BOJ Officials Said to Mull Cutting 2014 Growth Forecast

The Bank of Japan may cut its growth forecast for this fiscal year for a fourth time, as exports fail to bolster an economy weakened by April’s sales-tax increase, according to people familiar with the central bank’s discussions.

The expansion for the 12 months through March 2015 is likely to be lower than the 1 percent median forecast of BOJ board members, said the people, who asked not to be named because the talks are private. Growth is likely to be 0.4 percent, according to the median estimate in a survey of 24 economists by Bloomberg News on Aug. 13-14.

Another downward revision when the board reviews its outlook in October would underscore waning momentum in the world’s third-biggest economy. Governor Haruhiko Kuroda faces increased pressure to boost his unprecedented stimulus after Japan’s deepest contraction in more than three years in the second quarter, according to economists at Citigroup Inc. and Morgan Stanley MUFG Securities Co.

“We think the BOJ will have no option but to revise down its projections again,” said Takeshi Yamaguchi, an economist at Morgan Stanley MUFG Securities Co.

The weaker outlook contrasts with the government’s decision last month to raise its assessment of the economy for the first time in six months. The downturn in demand that followed the sales-tax increase was easing, the Cabinet Office said in a report on July 17.

Yen Decline

Gross domestic product shrank an annualized 6.8 percent in the second quarter as consumer spending and investment plunged after the 3 percentage point increase in the sales levy to 8 percent. Industrial production dropped in June the most since the March 2011 earthquake as companies tried to pare elevated inventories.
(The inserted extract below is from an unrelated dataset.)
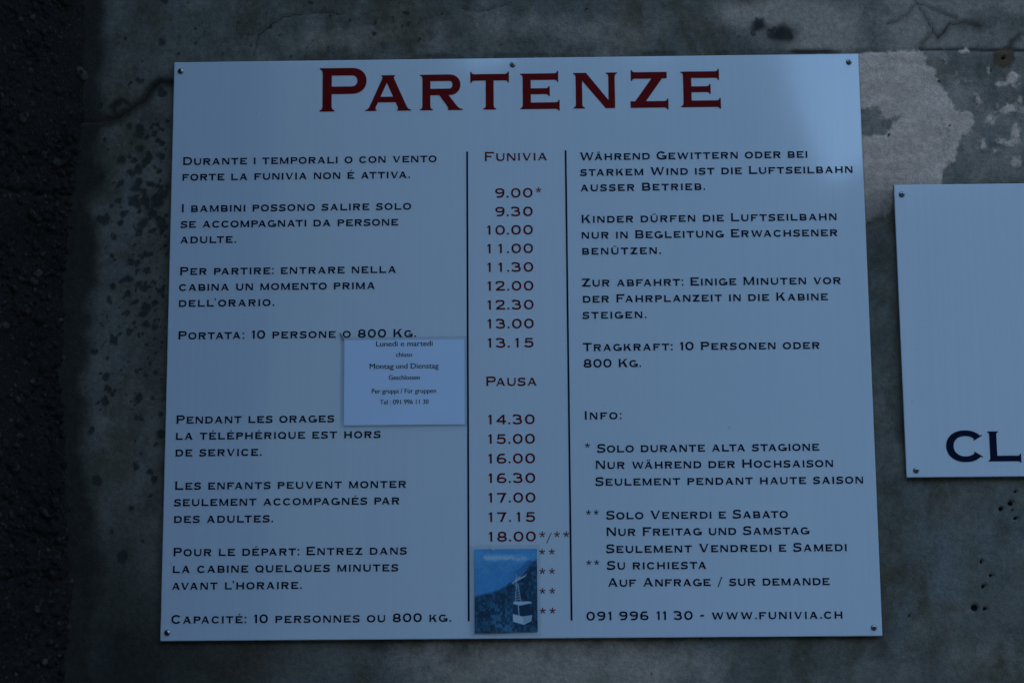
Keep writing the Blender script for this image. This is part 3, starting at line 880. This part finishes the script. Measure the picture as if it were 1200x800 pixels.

The economy has received little support from exports, even after the yen has lost 16 percent against the dollar since Prime Minister Shinzo Abe took power in December 2012 and began implementing his reflationary policies, dubbed Abenomics.

The yen was 0.1 percent lower at 102.55 per dollar at 4:02 p.m. in Tokyo.

The volume of outbound shipments was down 2.5 percent in June from levels in late September 2012, when the yen began to slide on expectations Abe would step up Japan’s fight against two decades of stagnation.

The BOJ is set to review its economic and price outlook at an Oct. 31 meeting. The policy board in October last year forecast 1.5 percent before cutting in a series of revisions to 1 percent on July 15.

Weaker Trajectory

The Bloomberg survey indicated economists see Japan’s economy on a weaker trajectory than projected by the BOJ. The median forecast of the analysts is for 1.2 percent growth in the next fiscal year that begins in April 2015, less than the central bank’s 1.5 percent outlook. For the following year, economists see an expansion of 1 percent compared to the BOJ’s forecast of 1.3 percent.

Together with rising inflation expectations, reduced slack in the economy will drive price rises toward the BOJ’s target, according to Kuroda.

A weakening growth outlook would add headwinds to the central bank’s bid to stoke faster inflation.

Consumer prices excluding fresh food -- the BOJ’s main gauge -- rose 1.3 percent in June from a year earlier, stripped of the effects of the higher sales tax. That was more than halfway to the central bank’s 2 percent goal, but slower than 1.4 percent in May.

Inflation Expectations

Some BOJ officials also are concerned that rising inflation expectations have stalled and may begin to decline, tracking the recent deceleration in consumer price gains, according to people familiar with the discussions.

The Bloomberg survey showed that economists are even less optimistic. The medians of the survey forecasts points to core inflation of 1.1 percent in each of the three fiscal years through March 2017.

The BOJ board’s most recent projections are for price increases accelerating from 1.3 percent in the current fiscal year to 1.9 percent next year and 2.1 percent in the following year.

(An earlier version of this story was corrected to remove an incorrect reference to stimulus in the fourth paragraph.)